Why Is Wisdom Important?

Let wisdom be defined as right conduct flowing directly from right understanding. That is, the wise person is known through her conduct. Yet because “one swallow does not make a summer” (Aristotle), wisdom is demonstrated through countless virtuous actions. Go further: somehow it can be ascertained that each of these actions arises immediately out of the wise person’s deepest understanding of oneself and reality. (Indeed, it may turn out that knowing thyself is knowing reality–but this for another occasion.)

Given this understanding of wisdom, it can be asked, “Why is wisdom important?” Three straightforward reasons come to mind:

  1. Diminishing Human Suffering.– If the Buddha is right, then egoic experience is laced with suffering. But then not being wise, it turns out, leads one to suffer while also leading one to cause others to suffer unnecessarily.
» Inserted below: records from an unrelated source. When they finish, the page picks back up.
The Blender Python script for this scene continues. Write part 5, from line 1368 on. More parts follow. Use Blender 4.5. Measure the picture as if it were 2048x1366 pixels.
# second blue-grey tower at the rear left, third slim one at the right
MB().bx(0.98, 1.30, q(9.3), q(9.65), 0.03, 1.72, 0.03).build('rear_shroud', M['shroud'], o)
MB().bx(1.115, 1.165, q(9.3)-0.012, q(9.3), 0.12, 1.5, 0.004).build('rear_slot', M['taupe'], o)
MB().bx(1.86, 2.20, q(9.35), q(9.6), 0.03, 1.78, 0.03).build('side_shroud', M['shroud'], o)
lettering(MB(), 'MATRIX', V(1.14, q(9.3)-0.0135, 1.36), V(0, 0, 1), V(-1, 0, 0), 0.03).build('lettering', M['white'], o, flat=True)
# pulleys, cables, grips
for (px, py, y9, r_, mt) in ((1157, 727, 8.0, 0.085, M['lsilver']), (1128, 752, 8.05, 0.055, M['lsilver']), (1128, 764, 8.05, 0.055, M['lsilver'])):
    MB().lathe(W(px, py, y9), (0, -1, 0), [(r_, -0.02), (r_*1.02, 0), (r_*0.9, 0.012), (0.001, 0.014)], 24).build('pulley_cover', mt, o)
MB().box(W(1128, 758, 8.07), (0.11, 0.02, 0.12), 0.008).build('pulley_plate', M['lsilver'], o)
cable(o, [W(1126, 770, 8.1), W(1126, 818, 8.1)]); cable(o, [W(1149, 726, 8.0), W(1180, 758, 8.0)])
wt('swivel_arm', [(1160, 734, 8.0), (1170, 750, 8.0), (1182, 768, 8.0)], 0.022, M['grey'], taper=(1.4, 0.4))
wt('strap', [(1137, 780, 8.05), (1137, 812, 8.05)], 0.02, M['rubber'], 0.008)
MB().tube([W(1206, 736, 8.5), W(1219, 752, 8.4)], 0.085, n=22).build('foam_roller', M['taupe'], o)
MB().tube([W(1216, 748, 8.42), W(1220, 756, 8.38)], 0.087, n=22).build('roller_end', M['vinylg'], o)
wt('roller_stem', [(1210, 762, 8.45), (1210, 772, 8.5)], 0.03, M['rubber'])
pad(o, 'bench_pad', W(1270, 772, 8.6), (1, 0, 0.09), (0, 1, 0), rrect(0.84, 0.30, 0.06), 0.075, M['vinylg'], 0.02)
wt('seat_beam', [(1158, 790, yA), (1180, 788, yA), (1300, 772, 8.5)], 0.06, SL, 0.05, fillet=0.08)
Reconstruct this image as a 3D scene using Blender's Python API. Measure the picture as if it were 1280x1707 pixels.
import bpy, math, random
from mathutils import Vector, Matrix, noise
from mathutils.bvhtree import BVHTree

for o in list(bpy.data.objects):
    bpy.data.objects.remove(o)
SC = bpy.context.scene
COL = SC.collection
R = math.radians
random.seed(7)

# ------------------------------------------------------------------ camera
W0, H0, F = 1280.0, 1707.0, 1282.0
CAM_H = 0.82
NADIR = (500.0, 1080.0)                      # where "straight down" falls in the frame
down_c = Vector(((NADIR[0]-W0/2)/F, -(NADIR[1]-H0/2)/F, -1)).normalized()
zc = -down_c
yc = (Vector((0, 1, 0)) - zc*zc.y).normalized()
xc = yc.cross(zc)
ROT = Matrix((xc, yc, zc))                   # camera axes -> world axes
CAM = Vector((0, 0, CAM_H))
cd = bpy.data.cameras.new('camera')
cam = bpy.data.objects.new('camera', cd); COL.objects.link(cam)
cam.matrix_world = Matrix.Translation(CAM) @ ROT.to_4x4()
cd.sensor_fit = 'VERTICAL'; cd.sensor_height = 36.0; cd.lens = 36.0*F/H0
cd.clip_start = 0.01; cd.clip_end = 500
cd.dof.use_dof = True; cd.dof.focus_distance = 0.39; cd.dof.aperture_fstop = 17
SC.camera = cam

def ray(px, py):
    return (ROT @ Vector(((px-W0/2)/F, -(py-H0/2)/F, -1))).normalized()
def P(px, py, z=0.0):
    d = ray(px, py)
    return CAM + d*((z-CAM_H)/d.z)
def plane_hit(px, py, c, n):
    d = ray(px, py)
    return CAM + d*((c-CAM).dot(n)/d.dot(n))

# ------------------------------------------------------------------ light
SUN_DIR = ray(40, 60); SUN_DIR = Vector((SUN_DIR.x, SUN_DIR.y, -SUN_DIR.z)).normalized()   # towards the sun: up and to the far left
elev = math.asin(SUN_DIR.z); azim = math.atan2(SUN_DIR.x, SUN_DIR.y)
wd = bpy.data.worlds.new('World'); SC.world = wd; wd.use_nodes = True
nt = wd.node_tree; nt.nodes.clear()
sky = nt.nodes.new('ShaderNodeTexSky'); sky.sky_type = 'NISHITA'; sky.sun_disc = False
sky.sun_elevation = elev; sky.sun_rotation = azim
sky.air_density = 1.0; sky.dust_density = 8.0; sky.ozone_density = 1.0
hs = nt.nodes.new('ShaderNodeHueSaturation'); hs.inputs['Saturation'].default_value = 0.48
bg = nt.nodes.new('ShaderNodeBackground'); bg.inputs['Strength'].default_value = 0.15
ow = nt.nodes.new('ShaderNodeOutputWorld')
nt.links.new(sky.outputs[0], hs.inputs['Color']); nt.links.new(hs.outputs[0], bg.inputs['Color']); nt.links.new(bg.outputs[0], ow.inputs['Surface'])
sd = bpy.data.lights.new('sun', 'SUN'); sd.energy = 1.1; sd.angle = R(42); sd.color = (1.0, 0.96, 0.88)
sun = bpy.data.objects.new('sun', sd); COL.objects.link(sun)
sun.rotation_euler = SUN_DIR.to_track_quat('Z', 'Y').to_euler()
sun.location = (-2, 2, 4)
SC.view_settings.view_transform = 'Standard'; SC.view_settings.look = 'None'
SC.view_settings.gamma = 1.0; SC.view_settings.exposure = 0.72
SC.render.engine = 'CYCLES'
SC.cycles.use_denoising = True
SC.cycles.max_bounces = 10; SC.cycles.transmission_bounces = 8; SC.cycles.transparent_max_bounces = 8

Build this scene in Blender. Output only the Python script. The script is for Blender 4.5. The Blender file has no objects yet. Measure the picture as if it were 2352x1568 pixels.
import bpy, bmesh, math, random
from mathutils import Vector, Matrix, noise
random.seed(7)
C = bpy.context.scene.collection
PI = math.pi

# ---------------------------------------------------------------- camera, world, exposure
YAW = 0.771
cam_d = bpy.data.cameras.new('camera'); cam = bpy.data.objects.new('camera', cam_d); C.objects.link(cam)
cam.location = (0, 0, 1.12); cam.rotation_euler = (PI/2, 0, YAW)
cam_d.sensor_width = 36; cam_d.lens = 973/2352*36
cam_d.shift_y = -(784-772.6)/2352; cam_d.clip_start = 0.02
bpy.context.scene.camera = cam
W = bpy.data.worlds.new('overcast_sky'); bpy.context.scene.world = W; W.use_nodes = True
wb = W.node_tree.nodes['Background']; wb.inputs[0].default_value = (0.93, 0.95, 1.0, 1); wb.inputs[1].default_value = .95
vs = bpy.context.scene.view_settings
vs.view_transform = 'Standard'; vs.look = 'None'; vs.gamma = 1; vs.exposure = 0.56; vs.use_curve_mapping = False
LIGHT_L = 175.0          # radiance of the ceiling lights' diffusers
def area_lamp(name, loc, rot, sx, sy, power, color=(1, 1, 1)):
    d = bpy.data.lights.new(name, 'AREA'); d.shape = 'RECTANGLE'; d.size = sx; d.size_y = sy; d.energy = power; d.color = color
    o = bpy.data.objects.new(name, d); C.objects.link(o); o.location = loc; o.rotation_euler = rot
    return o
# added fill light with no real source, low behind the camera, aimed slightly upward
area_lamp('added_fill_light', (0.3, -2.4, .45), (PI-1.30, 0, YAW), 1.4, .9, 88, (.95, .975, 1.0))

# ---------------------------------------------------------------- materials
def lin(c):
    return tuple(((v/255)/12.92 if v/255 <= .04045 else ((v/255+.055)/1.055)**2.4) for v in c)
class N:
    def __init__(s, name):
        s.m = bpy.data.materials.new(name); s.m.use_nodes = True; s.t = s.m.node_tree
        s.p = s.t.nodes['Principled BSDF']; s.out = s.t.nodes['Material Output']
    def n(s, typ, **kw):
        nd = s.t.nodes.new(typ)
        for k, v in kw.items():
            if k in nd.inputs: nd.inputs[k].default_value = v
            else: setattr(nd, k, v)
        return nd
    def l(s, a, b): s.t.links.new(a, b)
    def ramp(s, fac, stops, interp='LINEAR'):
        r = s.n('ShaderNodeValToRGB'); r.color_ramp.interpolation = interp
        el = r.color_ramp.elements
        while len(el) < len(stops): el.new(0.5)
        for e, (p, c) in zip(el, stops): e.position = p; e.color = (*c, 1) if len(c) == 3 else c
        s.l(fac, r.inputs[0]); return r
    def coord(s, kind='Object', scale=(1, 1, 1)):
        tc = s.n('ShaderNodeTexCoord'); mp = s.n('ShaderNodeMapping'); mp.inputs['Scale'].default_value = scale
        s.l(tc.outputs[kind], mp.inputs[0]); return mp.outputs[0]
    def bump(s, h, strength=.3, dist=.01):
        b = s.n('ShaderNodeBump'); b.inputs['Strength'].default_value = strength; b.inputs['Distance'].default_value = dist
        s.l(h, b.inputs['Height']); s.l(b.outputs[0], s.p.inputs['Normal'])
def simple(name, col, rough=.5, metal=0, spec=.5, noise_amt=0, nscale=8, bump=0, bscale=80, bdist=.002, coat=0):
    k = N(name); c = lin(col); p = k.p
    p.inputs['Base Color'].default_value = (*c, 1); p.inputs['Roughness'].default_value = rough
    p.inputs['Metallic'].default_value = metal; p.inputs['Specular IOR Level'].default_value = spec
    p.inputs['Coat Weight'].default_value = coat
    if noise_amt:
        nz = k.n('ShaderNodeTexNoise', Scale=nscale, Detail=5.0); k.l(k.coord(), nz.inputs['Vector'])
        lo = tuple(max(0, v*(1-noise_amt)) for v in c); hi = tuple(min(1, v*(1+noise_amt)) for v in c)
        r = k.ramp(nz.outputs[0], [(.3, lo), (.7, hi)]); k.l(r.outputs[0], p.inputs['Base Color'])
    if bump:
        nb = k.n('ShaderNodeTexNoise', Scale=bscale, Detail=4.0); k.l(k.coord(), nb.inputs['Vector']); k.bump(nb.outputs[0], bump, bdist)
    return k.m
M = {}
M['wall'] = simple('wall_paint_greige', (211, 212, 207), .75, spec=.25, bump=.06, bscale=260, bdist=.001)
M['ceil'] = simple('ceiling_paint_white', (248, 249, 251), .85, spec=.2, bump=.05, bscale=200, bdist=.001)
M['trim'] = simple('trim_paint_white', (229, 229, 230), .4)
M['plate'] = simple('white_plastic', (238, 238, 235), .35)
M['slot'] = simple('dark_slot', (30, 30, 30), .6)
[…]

Therefore, wisdom is important in that it diminishes one’s own suffering as well as that of others.
  2. Coming to Greater Depth.– If depth, as I see it, refers to the transmogrification of one’s struggle with suffering through the gift of thoughtfulness, then the wise person may be regarded as one of the deepest persons there is. Indeed, there is “something to” or “something about” this person that can’t be put into words. Perhaps it could be said that such a person is radiant.
  3. Fostering Human Flourishing.– At the high end, wise people are actually able to foster human flourishing. Amazingly, simply being in the presence of a wise person is enough to make life feel more open, lighter, and more inviting. How much better can life get for those who are able to discourse with a wise person and, in time, to allow their conduct to conform to their burgeoning understanding?

Wisdom, it should be obvious, is more important than smartness. A smart person may be effective and yet also unhappy whereas a wise person can never be unhappy. Modern culture, unfortunately, has been oriented toward smartness and not toward wisdom and thus is founded on a grave mistake.